Is $$\int_0^\infty\frac{\sin\ln x}{\sqrt x}\,dx$$ convergent? Absolutely convergent?
I found, that in fact it converges, but the only way I found is to say that $$\int_0^{+\infty}\frac{\sin \ln x}{\sqrt x} \, dx \leq \int_0^{+\infty}\frac{1}{\sqrt x }\,dx,$$ but this integral doesn't converge, so this way I can't say something about convergence of this integral.
On
Hint: For $n=1,2,\dots,$ estimate the integral over $[e^{2\pi n +\pi/4},e^{2\pi n +\pi/2}].$ Note that $\sin (\ln x) \ge 1/\sqrt 2$ on this interval.
On
You could solve the indefinite integral, \begin{align*} \int\frac{\sin(\ln(x))}{\sqrt x}\,dx &= \int\frac{\sqrt x \cdot\sin(\ln(x))}{x}\,dx \\ &= \int e^{\ln\sqrt x}\sin(\ln x)\,d(\ln x) \\ &= \int e^{\frac12 \ln x}\sin(\ln x)\,d(\ln x) \\ &= \frac25\sqrt x\left(2\cos(\ln x))-\sin(\ln x))\right)\\ \end{align*} and then evaluate the limits.

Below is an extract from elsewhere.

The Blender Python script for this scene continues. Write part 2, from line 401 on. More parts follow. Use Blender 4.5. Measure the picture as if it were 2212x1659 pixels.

Use substitution $x=e^u$ to get
$$I=\int_0^{+\infty}\frac{\sin\ln x}{\sqrt x}\,dx = \int_{-\infty}^{+\infty}\frac{\sin u}{e^{u/2}}e^u\,du = \int_{-\infty}^{+\infty}e^{u/2}\sin u\,du$$
and then use partial integration:
\begin{align}I &=\int_{-\infty}^{+\infty}e^{x/2}\sin x\,dx \\ &=\left[\begin{array}{ll} u = \sin x,&du=\cos x\\ v =2e^{x/2},&dv = e^{x/2}\end{array}\right] \\ &= \left.2e^{x/2}\sin x\,\right|_{-\infty}^{+\infty} - 2\int_{-\infty}^{+\infty}e^{x/2}\cos x\,dx \\ &= \left[\begin{array}{ll}u = \cos x,&du=-\sin x\\ v =2e^{x/2},&dv = e^{x/2}\end{array}\right] \\ &= \left.2e^{x/2}\sin x\,\right|_{-\infty}^{+\infty} - 2\left(\left.2e^{x/2}\cos x\,\right|_{-\infty}^{+\infty} + 2\int_{-\infty}^{+\infty}e^{x/2}\sin x\,dx\right) \\ &= \left.2e^{x/2}(\sin x-2\cos x)\,\right|_{-\infty}^{+\infty}-4I\end{align}
We conclude that $I = \frac 25 \left.e^{x/2}(\sin x-2\cos x)\,\right|_{-\infty}^{+\infty}$ which doesn't converge.